By Penny.
“I, in my old age, strive after that which I was hindered from learning in my youth… therefore I blush to-day and greatly dread to expose my ignorance, because I am not able to express myself briefly, with clear and well-arranged words, as the spirit desires and the mind and intellect point out.” – From The Confession of Saint Patrick.
He wasn’t joking, either: modern versions of Patrick’s Confession are frequently prefaced with complaints about the clunky and ungrammatical Latin with which the translators have had to work. Nonetheless, God called him to be a bishop and a missionary – raised him, in Patrick’s own words, like a stone from a deep mire – to confound the wise and learned.
Like the (much) later Saint John Vianney, Patrick had a strong and decisive vocation, but struggled to acquire the practical skills needed to fulfill it: unlike his companions in formation for the priesthood, Patrick had had his education interrupted at the age of fifteen by a six-year period of slavery in the hills of Ireland, and spent the rest of his life knowing that he could never really make up for what was lost in that time. Beneath the saccharine songs about his subsequent triumphant return to Ireland as a free man and a bishop lie several harder realities that Patrick does not try to gloss over:
– He was in his early twenties when, in a dream, he saw the pagan peoples of Ireland begging him to come and walk among them once more, but between this dream and its fulfillment lay over a decade of priestly and monastic formation in Gallia (modern France). Every day of those long years he must have ached to begin the work that God had given him, but understood that he wasn’t yet equal to the task set before him. If you ever feel as though your whole life is on hold, waiting for God to pick up the other end of the line and tell you when and where to go, this may be a comfort: one of the greatest missionaries who has ever lived was in exactly the same boat, hearing the voices of the Irish people calling to him across the sea and waiting to return to them. “Thanks be to God,” he writes as an old man, “that after very many years, the Lord has granted them their desire!”

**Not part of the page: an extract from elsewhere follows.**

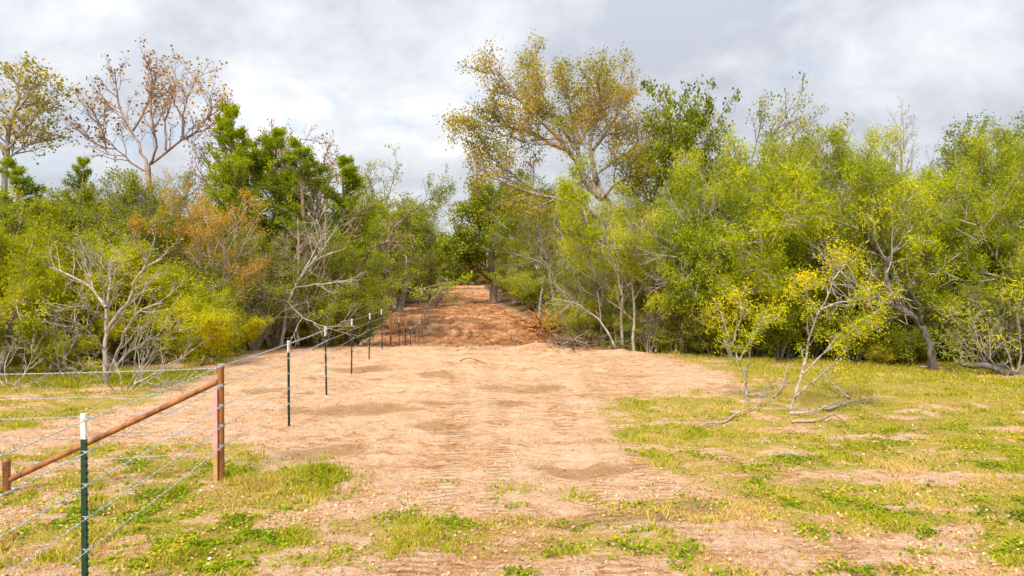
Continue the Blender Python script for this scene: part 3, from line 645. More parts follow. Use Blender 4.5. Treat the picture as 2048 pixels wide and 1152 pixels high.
fill(['bush', 'bushg'], 26, (LL, lambda y: -9.0), (20, 26), (2.0, 3.4), 'understory shrubs under the trees left of the lane', 'shrub', 'understory shrubs in the left woods', 5)
fill(['bush', 'bushg', 'bushb'], 40, (RL, RR), (20.5, 27), (1.8, 3.2), 'understory shrubs under the trees right of the lane', 'shrub', 'understory shrubs in the right woods', 6)
for s, (a, b) in enumerate(((lambda y: -14 - .055 * y, lambda y: -8.4 - .055 * y), (lambda y: 6.3 - .07 * y, lambda y: 10.5 - .07 * y))):
    sd_ = ('left', 'right')[s]
    fill(['bush', 'bushg'], 12, (a, b), (30, 60), (2.2, 3.4), 'shrubs lining the %s side of the lane past the dip' % sd_, 'shrub', 'shrubs along the %s side of the lane' % sd_, 8 + s, wide=(1.2, 1.8))
    fill(['liveoak', 'darkoak', 'elm'], 14, (lambda y, a=a: a(y) - (1 - s) * 2, lambda y, b=b: b(y) + s * 2), (60, 165), (9.5, 14), 'far trees lining the %s side of the lane' % sd_, 'tree', 'far trees along the %s side of the lane' % sd_, 18 + s)
    fill(['bush', 'bushg'], 18, (a, b), (60, 165), (3, 4.2), 'far shrubs lining the %s side of the lane' % sd_, 'shrub', 'far shrubs along the %s side of the lane' % sd_, 28 + s, wide=(1.3, 1.9))
for k, (x, y) in enumerate([(-20, 212), (-14, 206), (-9, 209), (-4, 206), (1, 212), (-17, 222), (-6, 224), (-26, 218), (6, 220)]):
    place(T[('darkoak', 'liveoak', 'elm')[k % 3]], x, y, 13.5 + (k * 37 % 5) * .6, 'far trees closing the end of the lane', 'tree', 'trees closing the end of the lane', wide=1.3, rng=rd)
    FILLED.append((T_last[0], 'tall tree closing the far lane, past'))
for k in range(8):
    place(T['bush'], -21 + k * 2.7, 198 + (k % 3), 6.5, 'far shrubs closing the end of the lane', 'shrub', 'shrubs closing the end of the lane', wide=1.8, rng=rd)
    FILLED.append((T_last[0], 'far shrub at the lane end, past'))

relabel()
# ================================================================== HERO TREES (traced limbs, own depth)
def guide(sk, pts, r0, r1, lvl, P, Y, dY=0, cr=None, children=True, n=None, jit=.06):
    """pts in photo pixels; Y distance, dY = drift in distance from first to last point"""
    w = [np.array(at(px, Y + dY * i / max(1, len(pts) - 1), py)) for i, (px, py) in enumerate(pts)]
    w = np.array(w); seg = np.r_[0, np.cumsum(np.linalg.norm(np.diff(w, axis=0), axis=1))]
    m = n or max(4, 3 * (len(pts) - 1)); t = np.linspace(0, seg[-1], m + 1)
    q = np.stack([np.interp(t, seg, w[:, i]) for i in range(3)], 1)
    if m > 3:
        q[1:-1] = q[1:-1] * .5 + (q[:-2] + q[2:]) * .25
        q[1:-1] += sk.rng.normal(size=(m - 1, 3)) * jit * (seg[-1] / m)
    sk.add(q, np.linspace(r0, r1, m + 1), lvl, P, children, cr=cr)
    return q
def golden():
    Y = 33; sk = Skel(101)
    P = [dict(ch=(0, 0)),
         dict(ch=(13, 16), t0=.15, ang=(30, 70), len=2.3, rc=.035, lift=.1, env=lambda t: 1.05 - .45 * t),
         dict(ch=(6, 8), t0=.2, ang=(25, 55), ratio=.48, rc=.022, n=6, wob=.14, up=.05, lift=.12, tip=.35),
         dict(ch=(4, 5), t0=.2, ang=(25, 60), ratio=.5, rc=.011, n=4, wob=.16, up=.04),
         dict(ch=(3, 4), t0=.2, ang=(25, 60), ratio=.55, rc=.007, n=3, wob=.18), dict(n=2, wob=.2)]
    b = at(1300, Y)
    guide(sk, [(1300, HY + (CAMZ - b.z) * F / Y), (1268, 560), (1240, 470), (1215, 407), (1168, 355)], .30, .21, 0, P, Y, 0, children=False)
    guide(sk, [(1262, 550), (1225, 420), (1189, 350)], .22, .15, 0, P, Y, .5, children=False)
    L = [([(1168, 358), (1140, 303), (1095, 254), (1047, 210), (1000, 148)], .14, -2), ([(1168, 358), (1151, 282), (1137, 205), (1132, 145)], .13, 1.5),
         ([(1189, 355), (1179, 268), (1205, 205), (1190, 148)], .13, -1.2), ([(1130, 300), (1106, 292), (1054, 261), (1001, 254), (950, 250)], .09, -1),
         ([(1189, 350), (1227, 322), (1268, 300), (1290, 262)], .10, 1.6), ([(1150, 300), (1100, 215), (1072, 175), (1068, 130)], .10, 2.2),
         ([(1185, 300), (1225, 250), (1245, 200), (1240, 160)], .09, 2.5), ([(1240, 470), (1160, 410), (1085, 393), (1036, 380), (970, 345), (935, 355)], .12, -3),
         ([(1095, 395), (1030, 350), (975, 315), (950, 290)], .06, -1.5), ([(1200, 400), (1240, 360), (1290, 345)], .08, -2)]
    for pts, r, dY in L: guide(sk, pts, r, r * .3, 1, P, Y, dY)
    o = finish('golden_oak_tree', sk, M['grey'], M['grey'], [dict(mat=M['gold'], n=4, size=.10, spread=.20, shape=.7, keep=.55)], tuple(b), 1)
    tag(o, 'tallest tree, golden-orange leaves on a leaning pale trunk right of the lane', 'tree')
golden()
def brownleaf():
    Y = 28; sk = Skel(102)
    P = [dict(ch=(0, 0)),
         dict(ch=(10, 12), t0=.2, ang=(25, 55), len=1.5, rc=.022, lift=.2, env=lambda t: 1.05 - .4 * t),
         dict(ch=(5, 7), t0=.2, ang=(25, 60), ratio=.5, rc=.012, n=5, wob=.16, up=.06, lift=.12, tip=.35),
         dict(ch=(4, 5), t0=.2, ang=(25, 60), ratio=.5, rc=.009, n=4, wob=.16, up=.05), dict(n=3, wob=.2)]
    b = at(312, Y)
    guide(sk, [(312, HY + (CAMZ - b.z) * F / Y), (310, 560), (305, 430), (297, 333)], .16, .11, 0, P, Y, 0, children=False)
    L = [([(295, 335), (285, 301), (267, 267), (243, 222), (233, 145)], .065, 1.0), ([(268, 262), (295, 218), (312, 170), (299, 130)], .05, -1),
         ([(300, 330), (316, 305), (312, 263), (302, 222), (306, 150)], .055, -1.2), ([(302, 329), (340, 301), (375, 270), (417, 263), (448, 218)], .06, .8),
         ([(333, 300), (333, 239), (354, 170), (350, 140)], .05, 1.5), ([(368, 275), (368, 222), (388, 170), (399, 152)], .05, 1.2),
         ([(297, 345), (264, 329), (243, 301), (201, 294), (160, 262)], .045, -.8), ([(215, 296), (208, 260), (190, 225), (180, 212)], .035, -1), ([(390, 268), (420, 235), (425, 200)], .04, -1)]
    for pts, r, dY in L: guide(sk, pts, r, r * .3, 1, P, Y, dY)
    o = finish('post_oak_tree', sk, M['redtwig'], M['redtwig'], [dict(mat=M['rust'], n=2, size=.11, spread=.10, shape=.75, keep=.36)], tuple(b), 1)
    tag(o, 'tall nearly bare tree with scattered rusty brown leaves against the sky at left', 'tree')
brownleaf()
def leftgold():
    Y = 27; sk = Skel(103)
    P = [dict(ch=(0, 0)),
         dict(ch=(12, 14), t0=.1, ang=(30, 65), len=1.4, rc=.03, lift=.2),
         dict(ch=(5, 7), t0=.2, ang=(25, 60), ratio=.5, rc=.017, n=5, wob=.16, up=.05, lift=.1, tip=.35),
         dict(ch=(4, 5), t0=.2, ang=(25, 60), ratio=.5, rc=.009, n=4, wob=.16), dict(n=3, wob=.2)]
    b = at(10, Y)
    guide(sk, [(10, HY + (CAMZ - b.z) * F / Y), (8, 500), (12, 320)], .15, .10, 0, P, Y, 0, children=False)
    for pts, r, dY in [([(12, 325), (20, 260), (38, 200), (45, 140)], .10, .5), ([(15, 300), (60, 250), (95, 200), (112, 195)], .06, -1), ([(12, 310), (-20, 250), (-30, 180), (-20, 140)], .07, 1),
                       ([(14, 318), (60, 290), (110, 280)], .05, .8), ([(30, 235), (62, 190), (78, 155)], .05, -1), ([(12, 330), (-40, 300), (-80, 260)], .06, -1)]: guide(sk, pts, r, r * .3, 1, P, Y, dY)
    o = finish('post_oak_tree', sk, M['grey'], M['grey'], [dict(mat=M['gold'], n=3, size=.11, spread=.13, shape=.75, keep=.6)], tuple(b), 1)
    tag(o, 'tall golden-brown leaved oak at the far left frame edge', 'tree')
leftgold()
def baretree(name, seed, Y, base, limbs, label, cat, mat='pale', tw='pale', leaf=None, L1=1.0, ch=(5, 7), r0=None, trunkmat=None, ups=.06):
    sk = Skel(seed)
    P = [dict(ch=ch, t0=.25, ang=(25, 60), len=L1, rc=.016, lift=.15, env=lambda t: 1.1 - .5 * t),
         dict(ch=(3, 5), t0=.2, ang=(25, 55), ratio=.5, rc=.009, n=6, wob=.13, up=ups, tip=.35),
         dict(ch=(2, 4), t0=.2, ang=(25, 55), ratio=.5, rc=.006, n=4, wob=.15, up=ups), dict(n=3, wob=.15)]
    for l in limbs: guide(sk, l[0], l[1], l[1] * (l[3] if len(l) > 3 else .3), 0, P, Y, l[2] if len(l) > 2 else 0)
    b = at(base[0], Y, base[1])
    sp = []
    if leaf: sp = leaf
    o = finish(name, sk, M[trunkmat or mat], M[tw], sp, tuple(b), 0)
    return tag(o, label, cat)
yl = dict(mat=M['yellow'], n=9, size=.075, spread=.10, shape=.28, mode='feather', keep=.35)
baretree('white_barked_tree', 111, 15.6, (212, 766), [
    ([(212, 768), (208, 695), (215, 660), (212, 608), (222, 556), (220, 520)], .058, .6), ([(213, 664), (240, 622), (264, 598), (267, 567), (288, 535), (326, 518)], .05, -.8),
    ([(212, 615), (188, 580), (163, 560), (132, 546), (100, 535)], .04, .6), ([(216, 750), (236, 695), (257, 643), (288, 615), (328, 605)], .04, -1.2),
    ([(218, 745), (250, 710), (280, 688), (318, 670)], .035, .8), ([(212, 640), (185, 620), (150, 610), (120, 622)], .025, -.8), ([(209, 700), (180, 668), (150, 640), (115, 628)], .025, -1.2),
    ([(188, 580), (180, 545), (183, 520)], .02, .4), ([(212, 608), (205, 570), (208, 530)], .025, -.5)],
    'white barked bare tree with many forks behind the left wires', 'tree', leaf=[yl], L1=1.15, ch=(6, 9))
baretree('sapling', 112, 16.6, (122, 750), [
    ([(122, 752), (112, 705), (108, 653), (112, 625)], .035, .3), ([(118, 735), (83, 709), (45, 692), (10, 700)], .022, -.6), ([(122, 730), (138, 700), (152, 676)], .02, .5),
    ([(122, 745), (140, 765), (166, 778)], .02, -1.2)], 'small white bare sapling left of the white barked tree', 'sapling', L1=.8)
baretree('bare_shrub', 113, 14.6, (245, 790), [
    ([(240, 795), (290, 755), (345, 725), (392, 695)], .022, 1), ([(245, 795), (262, 758), (300, 720), (312, 690)], .018, -.5), ([(245, 795), (270, 770), (280, 735), (275, 700)], .016, .8),
    ([(250, 795), (310, 770), (360, 765), (395, 742)], .018, .6), ([(240, 795), (215, 770), (180, 740), (165, 725)], .018, -.6), ([(245, 790), (240, 750), (228, 720)], .015, .3), ([(250, 792), (320, 750), (335, 715)], .014, -.7)],
    'low spreading bare white branches right of the white barked tree', 'shrub', L1=.8, ch=(5, 7))
baretree('bare_shrub', 114, 15.2, (20, 775), [([(15, 780), (-20, 740), (-40, 700)], .02), ([(20, 780), (50, 745), (70, 700)], .018, .5), ([(15, 778), (5, 730), (25, 690)], .018, .9), ([(18, 780), (60, 765), (95, 760)], .014, -.6)],
    'low bare white branches at the left frame edge', 'shrub', L1=.8, ch=(5, 7))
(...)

– He experienced the same wrenching separation from his family as anyone whose loved ones don’t support their vocation. He thanks the Lord for “the great and salutary gift to know or love God, and to leave my country and my relations, although many gifts were offered to me with sorrow and tears. And I offended many of my seniors then against my will. But, guided by God, I yielded in no way to them, not to me, but to God be the glory, who conquered in me, and resisted them all.” The first time he left, he was snatched from them abruptly by slave traders, but the second time, he left of his own accord to follow a burning sense of vocation that they could neither perceive nor understand – and none escaped without pain.
– Even with a clear vocation, Patrick didn’t find the long separation from home and family easy. For decades afterward, “though I could have wished to leave (the Irish church), and had been ready and very desirous to go to Britannia, as if to my country and parents, and not that alone, but to go even to Gallia, to visit my brethren, and to see the face of my Lord’s saints; and God knows that I desired it greatly. But I am bound in the spirit, and he who witnesseth will account me guilty if I do it, and I fear to lose the labor which I have commenced, and not I, but the Lord Christ, who commanded me to come and be with them for the rest of my life.”
Patrick was a Saint who learned to wait for his calling from God to be fulfilled in its own time, to accept with true humility the shortcomings and failures that he experienced, and to cope day by day with loss and loneliness. On his Feast day, may we ask him to help us in our own struggles to come nearer to God.
“But I beseech those who believe in and fear God, whoever may condescend to look into or receive this writing, which Patrick, the ignorant sinner, has written in Ireland, that no one may ever say, if I have ever done or demonstrated anything, however little, that it was my ignorance. But do you judge, and let it be believed firmly, that it was the gift of God. And this is my confession before I die.”
Thank you for illuminating this aspect of Patrick’s life. How closely he’s been a part of my upbringing and family traditions, yet I did not think of his life so closely in parallel to ours, who experience the (often) turmoil and wrenching of the back and forth of discernment. céad míle fáilte – a hundred thousand welcomes.